Sharing the system with municipalities

In the research project, which was financed by Canada’s Social Sciences and Humanities Research Council, Morselli and his team focused their analysis on public RFPs issued from 2002 to 2013.

Over 39 municipalities with populations of 20,000 or more have agreed to participate in the study. As a result, researchers have been able to study 6,017 RFPs that garnered proposals from 1,124 companies for sidewalk paving, aqueducts and sewer systems.

“Our next goal is to transfer our intelligence-gathering to the authorities, including the Government of Quebec, to create a system of bid and contract verification that might include all municipalities in order to unmask collusion,” Morselli said.

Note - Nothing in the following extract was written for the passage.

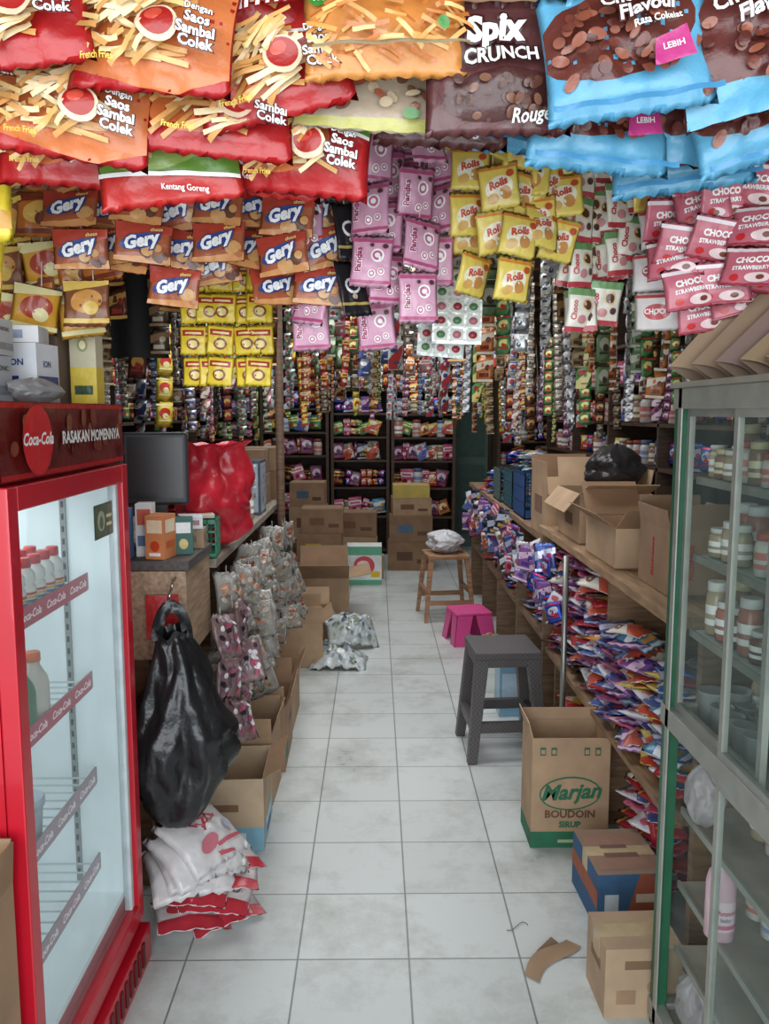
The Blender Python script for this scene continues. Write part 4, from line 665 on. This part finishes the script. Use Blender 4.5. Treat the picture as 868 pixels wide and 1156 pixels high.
for x,n,zt,yy in ((-.15,3,2.12,1.80),(-.12,4,2.08,1.84),(-.005,4,2.15,1.76),(.025,4,2.12,1.80),(.095,4,2.08,1.78),(.13,3,2.06,1.83),(-.145,4,2.03,1.88),(.0,4,2.03,1.86),(.065,3,2.12,1.87)):
    strip('pink_candy_strip',me_pink,n,.105,(x,yy,zt),R.uniform(-.25,.25),'hanging strip of pink cookie sachets','sachet strip','pink sachet strips')
strip('black_candy_strip',[me_black],4,.118,(-.068,1.80,2.14),.1,'hanging strip of black foil sachets','sachet strip','black sachet strips'); strip('black_candy_strip',[me_black],3,.118,(-.055,1.88,2.13),-.1,'hanging strip of black foil sachets','sachet strip','black sachet strips')
for x,n,zt in ((.19,3,2.10),(.225,4,2.07),(.28,3,2.08),(.31,4,2.05),(.365,3,2.07),(.40,3,2.05),(.25,3,2.06),(.56,2,2.06),(.34,3,2.09)):
    strip('yellow_candy_strip',me_yell,n,.086,(x,1.78+R.uniform(-.02,.07),zt),R.uniform(-.35,.35),'hanging strip of yellow biscuit roll sachets','sachet strip','yellow sachet strips',tilt=.2)
for x,n in ((.45,4),(.485,4),(.53,3),(.47,4),(.57,3),(.60,3),(.51,4)):
    strip('cookie_strip',me_choc2,n,.096,(x,1.80+R.uniform(-.02,.09),2.07+R.uniform(-.04,.03)),R.uniform(-.3,.25),'hanging strip of white and green cookie sachets','sachet strip','white and green sachet strips')
for x,n,zt,yy in ((.60,3,1.98,1.72),(.645,4,2.0,1.68),(.70,4,2.01,1.66),(.76,4,2.03,1.64),(.68,4,1.96,1.74),(.74,4,1.99,1.72),(.82,4,2.03,1.68),(.64,3,2.04,1.76)):
    strip('strawberry_strip',me_straw,n,.08,(x,yy,zt),-.25+R.uniform(-.25,.25),'hanging strip of pink strawberry sachets','sachet strip','strawberry sachet strips',tilt=.26,jit=.014)
strip('strawberry_strip',[me_wht],4,.084,(.61,1.80,1.98),-.1,'hanging strip of white and red sachets','sachet strip','strawberry sachet strips')
mb=MB(); mb.box((-.065,-.002,-.19),(.065,.0,0),foil((.80,.82,.80)))
for j in range(5):
    for i in range(3):
        c=film([(.70,.2,.25),(.35,.55,.35),(.8,.45,.5)][(i+j)%3]); x=-.042+i*.042; z=-.022-j*.036
        mb.box((x-.017,-.003,z-.015),(x+.017,-.002,z+.015),film((.85,.87,.84)))
        mb.grid(lambda u,v:(x+.012*math.sin(v*pi/2)*math.cos(2*pi*u),-.003-.008*math.cos(v*pi/2),z+.010*math.sin(v*pi/2)*math.sin(2*pi*u)),10,4,c,True)
mb.box((-.0008,0,-.05),(.0008,.001,.42),M('cord',(.8,.78,.72),.7))
cardm=mb.build('blister_card')
for x,y,z in ((.215,2.16,1.83),(.185,2.22,1.80)): add('blister_card',cardm,(x,y,z),(0,R.uniform(-.08,.08),R.uniform(-.2,.2)),'silver blister card of red and green sweets hanging on a cord','blister card','hanging blister cards')
DES=[((.90,.78,.2),(.78,.18,.12),(.92,.88,.6)),((.70,.17,.14),(.9,.82,.35),(.9,.9,.85)),((.78,.80,.80),(.35,.5,.38),(.7,.22,.22)),((.27,.50,.27),(.9,.86,.5),(.75,.2,.16)),((.44,.30,.21),(.78,.6,.4),(.25,.13,.09)),((.80,.46,.2),(.9,.86,.78),(.5,.17,.12)),((.25,.38,.58),(.85,.85,.9),(.76,.66,.25)),((.58,.3,.46),(.9,.8,.85),(.35,.17,.3)),((.32,.25,.2),(.55,.42,.3),(.7,.66,.56)),((.82,.81,.76),(.52,.3,.22),(.32,.37,.5)),((.76,.37,.45),(.9,.86,.8),(.4,.56,.32)),((.24,.25,.28),(.64,.64,.66),(.56,.22,.22)),((.42,.55,.38),(.8,.8,.72),(.3,.22,.17)),((.56,.46,.32),(.75,.66,.5),(.33,.22,.14)),((.72,.73,.74),(.8,.8,.8),(.3,.32,.35)),((.84,.85,.84),(.75,.2,.2),(.2,.3,.55)),((.38,.17,.14),(.85,.65,.3),(.7,.2,.15)),((.66,.64,.6),(.4,.3,.22),(.8,.78,.7)),((.15,.40,.22),(.85,.8,.3),(.8,.8,.8)),((.54,.54,.57),(.25,.3,.5),(.85,.85,.87))]
NM=['yellow and red','red and yellow','silver and green','green','brown coffee','orange','blue','purple','dark brown','cream','pink','black and silver','pale green','tan','silver','white and red','maroon','grey brown','dark green','grey and blue']
ST=[]
for i,(b0,c1,c2) in enumerate(DES):
    for var in range(2):
        rr=random.Random(i*7+var); w=rr.uniform(.034,.05) if (i%4==2 or (var and i%2)) else rr.uniform(.055,.08); h=w*rr.uniform(1.0,1.6); n=int(rr.uniform(.4,.62)/h)
        if w>.07: n=min(n,7)
        mb=MB(); mb.box((-.001,.004,-.02),(.001,.006,.3),M('cord',(.8,.78,.72),.7))
        for k in range(n):
            add_pack(mb,w,h,.013,b0,pdesign(i+var,b0,c1,c2),i*10+k,4,4,-h/2-k*(h*1.01),crease=2.2,mf=foil if i in (2,14,11,19,4,17) else film)
        ST.append((mb.build('sachet_strip'),n*h*1.01,NM[i],i))
def byd(p): return [s for s in ST if s[3] in p]
rows=[(2.27,.095,(1.62,1.84)),(2.67,.10,(1.58,1.80)),(3.07,.10,(1.54,1.76)),(3.52,.11,(1.50,1.74)),(4.02,.12,(1.5,1.72)),(4.52,.125,(1.46,1.70)),(5.12,.135,(1.44,1.66)),(5.72,.14,(1.40,1.64)),(6.42,.15,(1.34,1.6)),(7.12,.16,(1.34,1.58)),(7.82,.17,(1.38,1.62))]
for y,sp,(za,zb) in rows:
    xl=max(-1.5,-.50*y-.1); xr=min(1.5,.46*y+.1); x=xl
    while x<xr:
        u=x/y
        if y<3 and u<-.1: pal=byd([0,1,4,5,13,8,16])
        elif y<3.2 and u<.08: pal=byd([2,14,1,4,10,15,17])
        elif y<3.6 and u>.08: pal=byd([2,3,4,9,3,13,5,12,18,14,17])
        else: pal=ST
        me,Ln,nm,_=R.choice(pal); bot=R.uniform(za,zb)-(.14 if abs(x)>.7 else 0)+(.06 if abs(x)<.3 and y>4 else 0)
        add('sachet_strip',me,(x,y+R.uniform(-.09,.09),bot+Ln),(R.uniform(-.04,.04),R.uniform(-.07,.07),R.uniform(-.9,.9)),'hanging strip of small '+nm+' sachets','sachet strip','hanging sachet strips deeper in the shop')
        x+=sp*R.uniform(.6,1.3)
YS=sach('bright_yellow_sachet',.07,.075,(.93,.80,.16),[('r',-.8,.3,.8,.7,(.72,.16,.12)),('r',-.6,.42,.6,.56,(.95,.9,.6)),('e',0,-.25,.5,.4,0,(.55,.25,.12)),('e',0,-.25,.35,.26,0,(.95,.85,.5))],81)
for k in range(5):
    strip('yellow_sachet_strip',[YS],5,.077,(-.47+k*.072*.62+0,2.12+.01*(k%2),1.92),R.uniform(-.1,.1),'hanging strip of bright yellow sachets','sachet strip','bright yellow sachet strips',tilt=.06,jit=.003,twist=.2,cord=.33)
mb=MB(); mb.grid(lambda u,v:((u-.5)*(.2-.03*v),.02*math.sin(u*9)*(1-.3*v),-.26+v*.26),18,8,M('black_cloth',(.08,.08,.09),.8)); mb.tube([(-.07,0,0),(0,0,.12),(.07,0,0)],.004,M('black_cloth',(.08,.08,.09),.8)); add('cloth_bag',mb.build('cloth_bag'),(-.70,2.40,1.88),label='black cloth bag hanging above the counter',cat='bag')
# ------------------------------------------------------------------ lights
for y,e in ((3.3,38),(5.4,30),(7.4,17)):  # unseen ceiling lamps added to brighten the back of the shop
    mb=MB(); mb.rod((-.55,0,-.03),(.55,0,-.03),.013,.013,M('added_tube_glow',(.95,.97,1),.4,0,.01,3,0,0,(1,1,1),2.0),10); mb.box((-.6,-.03,-.01),(.6,.03,.03),plast((.9,.9,.9))); add('added_tube_lamp',mb.build('added_tube_lamp'),(0,y,ZC-.035),label='tube lamp added under the ceiling to brighten the back',cat='lamp',group='added ceiling fill lamps')
    l=bpy.data.lights.new('aisle_fill_light','AREA'); l.shape='RECTANGLE'; l.size=1.6; l.size_y=.8; l.energy=e; l.color=(.95,.98,1); lo=bpy.data.objects.new('aisle_fill_light',l); C.objects.link(lo); lo.location=(0,y,ZC-.15)
l=bpy.data.lights.new('daylight','AREA'); l.shape='RECTANGLE'; l.size=3.8; l.size_y=2.4; l.energy=122; l.color=(.92,.97,1); lo=bpy.data.objects.new('daylight',l); C.objects.link(lo); lo.location=(0,-1.4,1.6); lo.rotation_euler=(pi/2,0,0)
l=bpy.data.lights.new('fridge_fill_light','AREA'); l.shape='RECTANGLE'; l.size=.3; l.size_y=.4; l.energy=1.6; l.color=(.95,.98,1); lo=bpy.data.objects.new('fridge_fill_light',l); C.objects.link(lo); lo.location=(-.95,1.72,1.288)  # fill light added inside the fridge to brighten the shelf strips
w=bpy.data.worlds.new('world'); sc.world=w; w.use_nodes=True; w.node_tree.nodes['Background'].inputs[0].default_value=(.82,.92,1,1); w.node_tree.nodes['Background'].inputs[1].default_value=1.0
cam=bpy.data.cameras.new('camera'); co=bpy.data.objects.new('camera',cam); C.objects.link(co); co.location=(0,0,1.462); co.rotation_euler=(math.radians(90-6.96),0,math.radians(-.62)); cam.sensor_fit='VERTICAL'; cam.sensor_height=36; cam.sensor_width=27; cam.lens=918/1156*36; sc.camera=co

The research program covers a massive amount of public information “that has been largely ignored by the province’s administrative and regulatory actors for a very long time,” the professor added.

“Impunity results from a lack of monitoring and a complex body of laws and guidelines that have nurtured criminal opportunities over the decades. You have to go back 40 years to understand how several players have profited from systemic negligence to create a deviant environment that, ultimately, was revealed only a few years ago."